[SPOILER] Here's the Book of Souls tour setlist

Dance of Death was a perpetual parade of masturbatory never-ending choruses, filled in with some of the most generic drum, bass, guitar, and vocals of the band's career. It sucked harder than Jared Fogle on a preteen. To top it all off, they generated a piece of cover art that mirrored the album in quality. Once again, I'm not saying don't promote the album, I'd just like to see some of it excised from the setlist or see them extend the setlist. Some of these songs just aren't worthy of Maiden performing them live. Hell, there are songs from The Book of Souls better than the some of the ones they picked.
 
Death on the Road is one of their best live releases and is filled with material from Dance of Death. Highlights include the only accoustic song the band has ever done (hardly generic) and one of their best ever epics. Set list surprises even dip into the Blaze era. Good stuff.

I agree that there is better material on Book of Souls than what was chosen for the setlist, though I also can see they chose the songs that would better translate to the live environment. For example The Great Unknown and Man of Sorrows are far stronger songs than Tears of a Clown, but I concede they have less of a live feel.
 
The fact that you have to default on Death On The Road, a live release, to justify Dance of Death's quality only proves my point. The fact that it took a live setting to give the bloated corpses that are the songs from Dance of Death anything resembling vitality and quality speaks freaking volumes. It also speaks volumes that you chose Journeyman, perhaps the only song on the entire album that doesn't make me want to suicide bomb my stereo. Even that defaults on repetitiveness to the point of being nauseating and projectile vomit inducing though. You make a good point regarding those songs from Book of Souls having a better live feel to them than their counterparts, I won't dispute that. Same reason Black Sabbath doesn't do Planet Caravan in a live setting in spite of it being a superb song.
 
I prefer Dance of Death to Death on the Road and listen to it far more regularly so I can't agree that it proves any point about the albums quality, I only draw the comparison as it is relevant to the argument about Book of Souls and the material taken from it in the supporting live shows. And in turn, the following tour was that of a greatest hits where they did pull some unexpected hits from the back catalogue.

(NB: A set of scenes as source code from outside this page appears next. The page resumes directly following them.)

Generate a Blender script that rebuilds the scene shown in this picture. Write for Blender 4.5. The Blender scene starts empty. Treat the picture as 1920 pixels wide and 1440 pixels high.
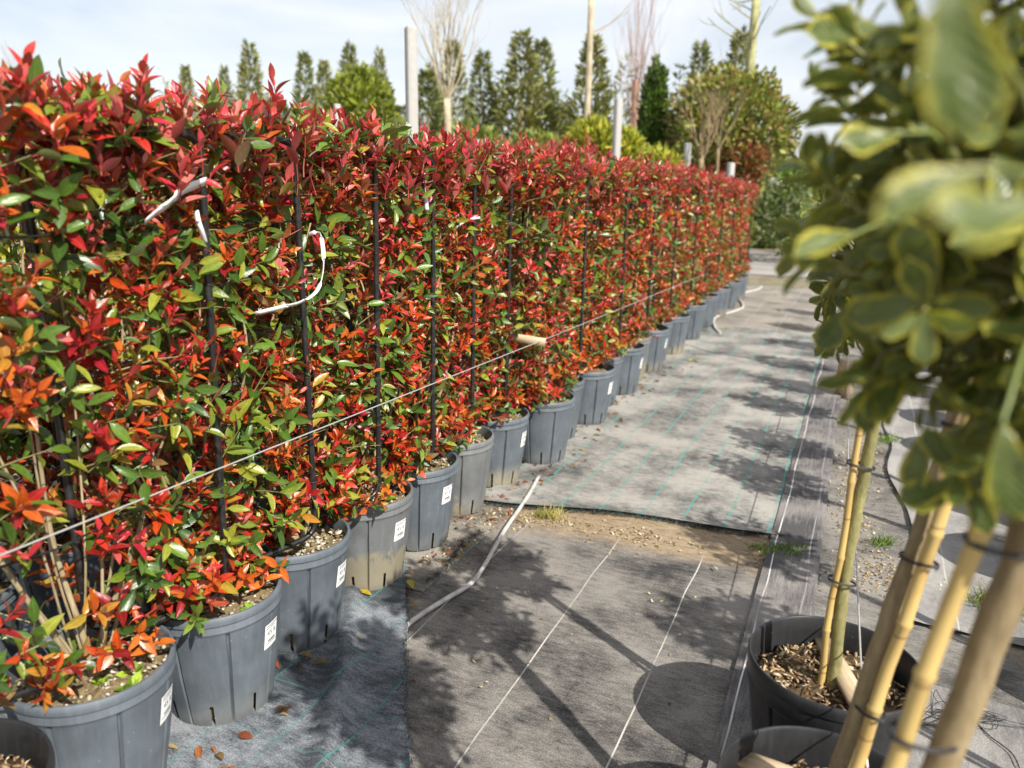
import bpy, math, random
import numpy as np
from mathutils import Vector, Matrix

scene = bpy.context.scene
COL = scene.collection
R = math.radians
rng = np.random.default_rng(11)
random.seed(5)

# ------------------------------------------------------------------ camera
CAM_H = 1.65
F_PX, PITCH, ROLL = 1440.0, math.atan(368 / 1440.0), R(1.0)
cam_data = bpy.data.cameras.new('camera')
cam = bpy.data.objects.new('camera', cam_data)
COL.objects.link(cam)
cam.matrix_world = (Matrix.Translation((0, 0, CAM_H)) @ Matrix.Rotation(R(90) - PITCH, 4, 'X') @ Matrix.Rotation(ROLL, 4, 'Z'))
cam_data.sensor_width = 36
cam_data.lens = 27.0
cam_data.clip_start = 0.02
cam_data.clip_end = 2000
cam_data.dof.use_dof = True
cam_data.dof.focus_distance = 2.75
cam_data.dof.aperture_fstop = 1.95
cam_data.dof.aperture_blades = 9
scene.camera = cam

# ------------------------------------------------------------------ sky, sun, exposure
SUN_EL = R(43)
SUN_FROM = Vector((0.6, -0.8, 0)).normalized()          # horizontal direction towards the sun
world = bpy.data.worlds.new('World')
scene.world = world
world.use_nodes = True
wn = world.node_tree
wn.nodes.clear()
sky = wn.nodes.new('ShaderNodeTexSky')
sky.sky_type = 'NISHITA'
sky.sun_disc = False
sky.sun_elevation = SUN_EL
sky.sun_rotation = math.atan2(SUN_FROM.x, SUN_FROM.y)
sky.air_density = 1.0
sky.dust_density = 1.6
sky.ozone_density = 1.0
tc = wn.nodes.new('ShaderNodeTexCoord')
mp = wn.nodes.new('ShaderNodeMapping')
mp.inputs['Scale'].default_value = (1.0, 1.0, 3.2)
nz = wn.nodes.new('ShaderNodeTexNoise')
nz.inputs['Scale'].default_value = 2.6
nz.inputs['Detail'].default_value = 6
nz.inputs['Roughness'].default_value = 0.55
nz.inputs['Distortion'].default_value = 0.6
cr = wn.nodes.new('ShaderNodeValToRGB')
cr.color_ramp.elements[0].position = 0.34
cr.color_ramp.elements[0].color = (0.42, 0.42, 0.42, 1)
cr.color_ramp.elements[1].position = 0.68
cr.color_ramp.elements[1].color = (0.86, 0.86, 0.86, 1)
mx = wn.nodes.new('ShaderNodeMix')
mx.data_type = 'RGBA'
mx.inputs['B'].default_value = (8.7, 8.85, 9.1, 1)       # thin high cloud, same brightness scale as the sky texture
bg = wn.nodes.new('ShaderNodeBackground')
bg.inputs['Strength'].default_value = 0.076
wo = wn.nodes.new('ShaderNodeOutputWorld')
wn.links.new(tc.outputs['Generated'], mp.inputs['Vector'])
wn.links.new(mp.outputs['Vector'], nz.inputs['Vector'])
wn.links.new(nz.outputs['Fac'], cr.inputs['Fac'])
wn.links.new(cr.outputs['Color'], mx.inputs['Factor'])
wn.links.new(sky.outputs['Color'], mx.inputs['A'])
wn.links.new(mx.outputs['Result'], bg.inputs['Color'])
wn.links.new(bg.outputs['Background'], wo.inputs['Surface'])

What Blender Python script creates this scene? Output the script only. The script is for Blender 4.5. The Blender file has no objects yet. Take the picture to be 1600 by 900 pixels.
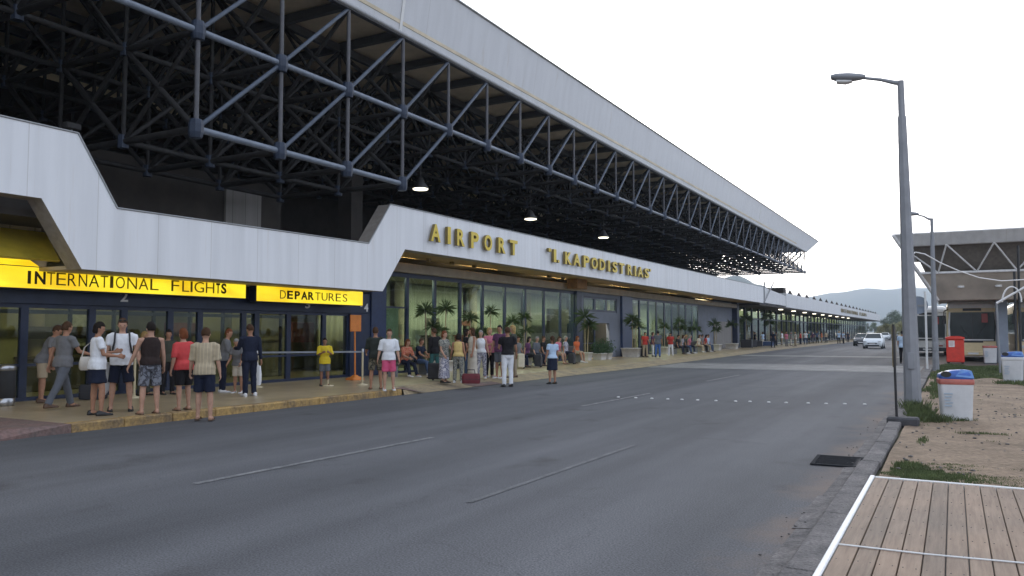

This actually highlights one of my favourite (albeit frustrating at times) things about Maiden. So many fans consider different albums to be classics, so many fans have different favourites. You would be hard pressed to find any peers that rank the albums from best to weakest in the same order, and I think that is a lot more unique about the band than most others. When it comes to Maiden, you often have to agree to disagree.
 
I don't care as much for either, though Death On The Road is alright. I personally find a lot of the video and audio bootlegs from the band that I own to be more impressive, for example Dortmund '83. I understand they do the greatest hits tours afterwards, I just don't think an album as average as The Book of Souls deserves as much promotion as it's getting. Go ahead, promote it, but don't go gaga over such a middle of the road effort. I've noticed the schism you speak of amongst Maiden fans in terms of their favorites and least favorites. However, there does seem to be a few points where there's a majority consensus, one that drives me nuts. For instance the interminable worship of Seventh Son of a Seventh Son and The Number of The Beast as classics and the ludicrous measures to which their latter day output is praised despite so much of it being veritable tripe. I don't think the schism is too unique though, I've seen plenty of bands where one person's favorite is something another person finds to be worthless.
 
Perth gig was great.

PS: Not to get involved in the conversation because, let's face it, I just scrolled past 95% of it, Dance of Death is my second least favourite Maiden album after FOTD. SSOASS is my third least favourite.
 
OK, let's see what my rankings are at the moment:

1. A Matter of Life and Death
2. Somewhere in Time
3. Iron Maiden
4. The Number of the Beast
5. The Final Frontier
6. The Book of Souls
7. No Prayer for the Dying
8. Piece of Mind
9. Powerslave
10. Virtual XI
11. Killers
12. Brave New World
13. The X Factor
14. Seventh Son of a Seventh Son
15. Dance of Death
16. Fear of the Dark
 
Top choice there Spiffo, I bet it will be different next month, and that is the joy of music.

As for the argument of the material released since 2000, I would watch a 2hr Iron Maiden made up of just material from the last 16yrs, because there is still so much great material released in that time
 
AMOLAD has been my no. 1 since it was released, but Somewhere in Time has come very close lately. I think it's definitely Bruce's best album - his voice sounded so much better after the World Slavery Tour matured it. He still sounded squeaky (for want of a better term) on Powerslave, but everything sounds great on SiT.
 
My SiT LP cops quite a beating, I love the album, has always been one of my favs. As for the last 16 years AMOLAD is probably a stand out, I have never really thought about it before, I tend to just listen to Iron Maiden without analyzing it too much, guess I would have to think hard as to what I listen to the most.